Em meio a essa discussão, ainda há, para os Estados, a partir de 2024, os efeitos do julgamento do STF que modulou uma decisão reduzindo o ICMS cobrado nas contas de luz e serviços de telecomunicação, mas as alíquotas menores ficaram para 2024.
O tributarista Eduardo Fleury, sócio do FCR Law, já tinha explicado ao Valor que a estratégia provável dos Estados, no caso da decisão do STF sobre energia e telecomunicações, é aprovar até 2024 uma emenda constitucional que trouxesse nova interpretação do Supremo para a questão decidida sobre ICMS em energia elétrica e telecomunicações.
Outro caminho, aponta, seria os governadores elevarem a alíquota padrão do imposto. A decisão do STF não estipulou alíquota máxima, apenas entendeu que bens essenciais não podem ser tributados a alíquota maior que a padrão.
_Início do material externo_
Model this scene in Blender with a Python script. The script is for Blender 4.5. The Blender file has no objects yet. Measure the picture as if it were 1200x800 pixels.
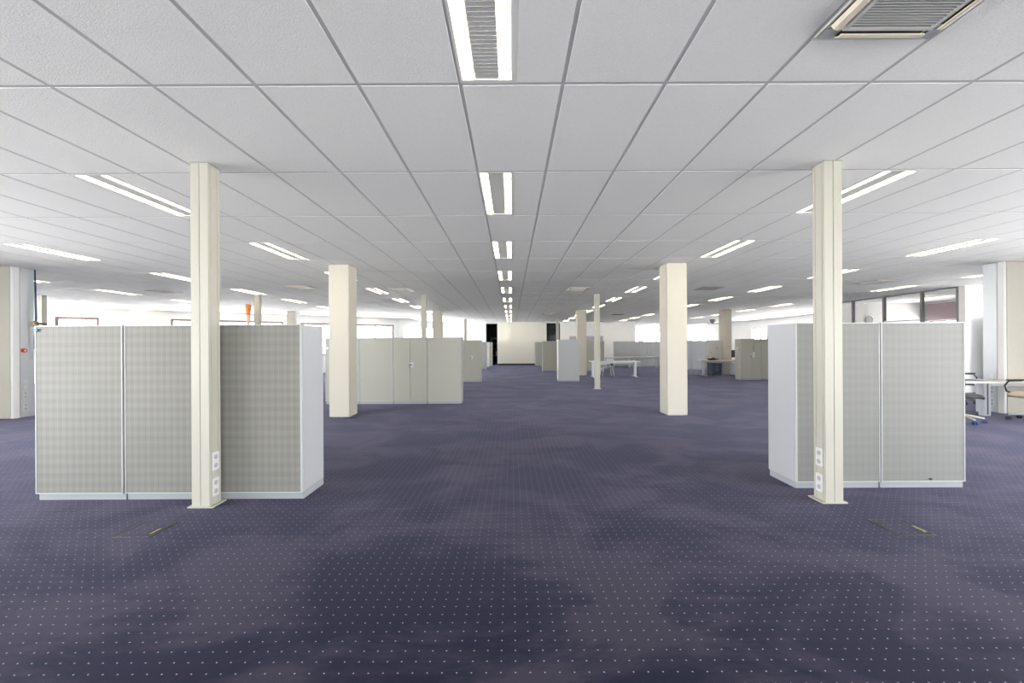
import bpy, bmesh, math, random
from mathutils import Vector, Matrix
random.seed(7)
SC = bpy.context.scene
COL = SC.collection
PI = math.pi

# ------------------------------------------------------------------ camera
F, EYE, HC, HZ, VPX, ROLL = 477.0, 1.387, 1.592, 404.3, 599.5, 0.0052
CZ = EYE + HC                      # ceiling height
cam_d = bpy.data.cameras.new('camera'); cam = bpy.data.objects.new('camera', cam_d); COL.objects.link(cam)
cam_d.sensor_width = 36; cam_d.lens = F / 1200 * 36
cam_d.shift_y = (HZ - 400) / 1200; cam_d.shift_x = (600 - VPX) / 1200
cam_d.clip_start = 0.05; cam_d.clip_end = 300
cam.location = (0, 0, EYE); cam.rotation_euler = (PI / 2, ROLL, 0)
SC.camera = cam
# ------------------------------------------------------------------ world, exposure
SC.view_settings.view_transform = 'Standard'; SC.view_settings.look = 'None'
SC.view_settings.gamma = 1; SC.view_settings.exposure = 0.34
try: SC.view_settings.use_curve_mapping = False
except Exception: pass
SKY = 18.0
TUBE = 11.0
w = bpy.data.worlds.new('world'); SC.world = w; w.use_nodes = True
nt = w.node_tree; nt.nodes.clear()
tc = nt.nodes.new('ShaderNodeTexCoord'); sp = nt.nodes.new('ShaderNodeSeparateXYZ')
mr = nt.nodes.new('ShaderNodeMapRange'); mr.inputs[1].default_value = -1; mr.inputs[2].default_value = 1
cr = nt.nodes.new('ShaderNodeValToRGB'); bg = nt.nodes.new('ShaderNodeBackground'); wo = nt.nodes.new('ShaderNodeOutputWorld')
e = cr.color_ramp.elements
e[0].position = 0; e[0].color = (.96, .95, .92, 1); e[1].position = 1; e[1].color = (.30, .45, .75, 1)
n_ = cr.color_ramp.elements.new(.49); n_.color = (1, .99, .96, 1)
n_ = cr.color_ramp.elements.new(.52); n_.color = (.97, .98, 1, 1)
bg.inputs[1].default_value = SKY
nt.links.new(tc.outputs['Generated'], sp.inputs[0]); nt.links.new(sp.outputs[2], mr.inputs[0])
nt.links.new(mr.outputs[0], cr.inputs[0]); nt.links.new(cr.outputs[0], bg.inputs[0]); nt.links.new(bg.outputs[0], wo.inputs[0])

def portal(loc, rot, sx, sy):
    l = bpy.data.lights.new('window_portal', 'AREA'); l.shape = 'RECTANGLE'; l.size = sx; l.size_y = sy
    l.cycles.is_portal = True
    o = bpy.data.objects.new('window_portal', l); COL.objects.link(o); o.location = loc; o.rotation_euler = rot
# portals guide the sky light through the added window bands outside the frame (they emit nothing)
portal((-10.75, .8, 1.5), (PI / 2, 0, -PI / 2), 11.0, 2.8)
portal((10.85, .8, 1.5), (PI / 2, 0, PI / 2), 11.0, 2.8)

# ------------------------------------------------------------------ materials
MATS = {}
def mat(name, col, rough=.5, metal=0, bump=None, var=None, emit=0, spec=.5, sheen=0):
    if name in MATS: return MATS[name]
    m = bpy.data.materials.new(name); m.use_nodes = True; MATS[name] = m
    N = m.node_tree.nodes; L = m.node_tree.links; b = N['Principled BSDF']
    b.inputs['Base Color'].default_value = (*col, 1); b.inputs['Roughness'].default_value = rough
    b.inputs['Metallic'].default_value = metal; b.inputs['Specular IOR Level'].default_value = spec
    if sheen:
        b.inputs['Sheen Weight'].default_value = sheen; b.inputs['Sheen Roughness'].default_value = .5
    if emit:
        b.inputs['Emission Color'].default_value = (*col, 1); b.inputs['Emission Strength'].default_value = emit
    if var or bump:
        g = N.new('ShaderNodeNewGeometry')
        sc, amt = var if var else (4, .03)
        n = N.new('ShaderNodeTexNoise'); n.inputs['Scale'].default_value = sc; n.inputs['Detail'].default_value = 3
        L.new(g.outputs['Position'], n.inputs['Vector'])
        mx = N.new('ShaderNodeMix'); mx.data_type = 'RGBA'
        mx.inputs[6].default_value = (*[c * (1 - amt) for c in col], 1)
        mx.inputs[7].default_value = (*[min(1, c * (1 + amt)) for c in col], 1)
        L.new(n.outputs['Fac'], mx.inputs[0]); L.new(mx.outputs[2], b.inputs['Base Color'])
        if bump:
            n2 = N.new('ShaderNodeTexNoise'); n2.inputs['Scale'].default_value = bump[0]; n2.inputs['Detail'].default_value = 4
            L.new(g.outputs['Position'], n2.inputs['Vector'])
            bp = N.new('ShaderNodeBump'); bp.inputs['Strength'].default_value = bump[1]; bp.inputs['Distance'].default_value = .01
            L.new(n2.outputs['Fac'], bp.inputs['Height']); L.new(bp.outputs[0], b.inputs['Normal'])
    return m

def math_node(N, L, op, a, b=None, c=None):
    n = N.new('ShaderNodeMath'); n.operation = op
    for i, v in enumerate((a, b, c)):
        if v is None: continue
        if isinstance(v, (int, float)): n.inputs[i].default_value = v
        else: L.new(v, n.inputs[i])
    return n.outputs[0]

def carpet_mat():
    m = bpy.data.materials.new('carpet'); m.use_nodes = True
    N = m.node_tree.nodes; L = m.node_tree.links; b = N['Principled BSDF']
    g = N.new('ShaderNodeNewGeometry'); s = N.new('ShaderNodeSeparateXYZ'); L.new(g.outputs['Position'], s.inputs[0])
    P = .0625
    def cell(o, ph): 
        v = math_node(N, L, 'DIVIDE', math_node(N, L, 'SUBTRACT', o, ph - 100 * P + P / 2), P)
        return math_node(N, L, 'SUBTRACT', math_node(N, L, 'FRACT', v), .5)
    fx = cell(s.outputs[0], .010); fy = cell(s.outputs[1], 2.163)
    d = math_node(N, L, 'SQRT', math_node(N, L, 'ADD', math_node(N, L, 'MULTIPLY', fx, fx), math_node(N, L, 'MULTIPLY', fy, fy)))
    dot = math_node(N, L, 'LESS_THAN', d, .052)
    # patches of wear and old stains
    mp = N.new('ShaderNodeMapping'); mp.inputs['Scale'].default_value = (.75, 1.0, 1); mp.inputs['Rotation'].default_value = (0, 0, .7)
    mp.inputs['Location'].default_value = (3.7, 1.2, 0)
    L.new(g.outputs['Position'], mp.inputs[0])
    n1 = N.new('ShaderNodeTexNoise'); n1.inputs['Scale'].default_value = 1.35; n1.inputs['Detail'].default_value = 6; n1.inputs['Roughness'].default_value = .58; n1.inputs['Distortion'].default_value = .5
    L.new(mp.outputs[0], n1.inputs['Vector'])
    r1 = N.new('ShaderNodeValToRGB'); e = r1.color_ramp.elements
    e[0].position = .43; e[0].color = (.005, .007, .022, 1)
    e[1].position = .58; e[1].color = (.041, .037, .055, 1)
    k = r1.color_ramp.elements.new(.50); k.color = (.020, .019, .036, 1)
    mp3 = N.new('ShaderNodeMapping'); mp3.inputs['Scale'].default_value = (1.6, 9, 1); mp3.inputs['Rotation'].default_value = (0, 0, .5)
    L.new(g.outputs['Position'], mp3.inputs[0])
    n3 = N.new('ShaderNodeTexNoise'); n3.inputs['Scale'].default_value = 1.5; n3.inputs['Detail'].default_value = 6; n3.inputs['Roughness'].default_value = .65
    L.new(mp3.outputs[0], n3.inputs['Vector'])
    L.new(math_node(N, L, 'ADD', n1.outputs['Fac'], math_node(N, L, 'MULTIPLY', math_node(N, L, 'SUBTRACT', n3.outputs['Fac'], .5), .22)), r1.inputs[0])
    n2 = N.new('ShaderNodeTexNoise'); n2.inputs['Scale'].default_value = 260; n2.inputs['Detail'].default_value = 2
    L.new(g.outputs['Position'], n2.inputs['Vector'])
    mul = N.new('ShaderNodeMix'); mul.data_type = 'RGBA'; mul.blend_type = 'MULTIPLY'; mul.inputs[0].default_value = .35
    L.new(r1.outputs[0], mul.inputs[6]); L.new(n2.outputs['Color'], mul.inputs[7])
    # laid seam
    seam = math_node(N, L, 'LESS_THAN', math_node(N, L, 'ABSOLUTE', math_node(N, L, 'SUBTRACT', s.outputs[1], 8.45)), .010)
    ms = N.new('ShaderNodeMix'); ms.data_type = 'RGBA'; ms.inputs[7].default_value = (.03, .03, .05, 1)
    L.new(math_node(N, L, 'MULTIPLY', seam, .6), ms.inputs[0]); L.new(mul.outputs[2], ms.inputs[6])
    md = N.new('ShaderNodeMix'); md.data_type = 'RGBA'; md.inputs[7].default_value = (.36, .37, .42, 1)
    L.new(dot, md.inputs[0]); L.new(ms.outputs[2], md.inputs[6]); L.new(md.outputs[2], b.inputs['Base Color'])
    b.inputs['Roughness'].default_value = .95; b.inputs['Specular IOR Level'].default_value = .08
    b.inputs['Sheen Weight'].default_value = .16; b.inputs['Sheen Roughness'].default_value = .45; b.inputs['Sheen Tint'].default_value = (.72, .70, 1, 1)
    bp = N.new('ShaderNodeBump'); bp.inputs['Strength'].default_value = .35; bp.inputs['Distance'].default_value = .004
    L.new(n2.outputs['Fac'], bp.inputs['Height']); L.new(bp.outputs[0], b.inputs['Normal'])
    return m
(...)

Elevar a alíquota padrão, no entanto, passa por projeto a ser enviado às assembleias legislativas e pode trazer desgaste político aos novos governadores.
“Como este é um ano eleitoral, ainda não está claro se os Estados aumentariam os impostos sobre outros bens para compensar o impacto negativo desse projeto na arrecadação de impostos”, diz o Citi.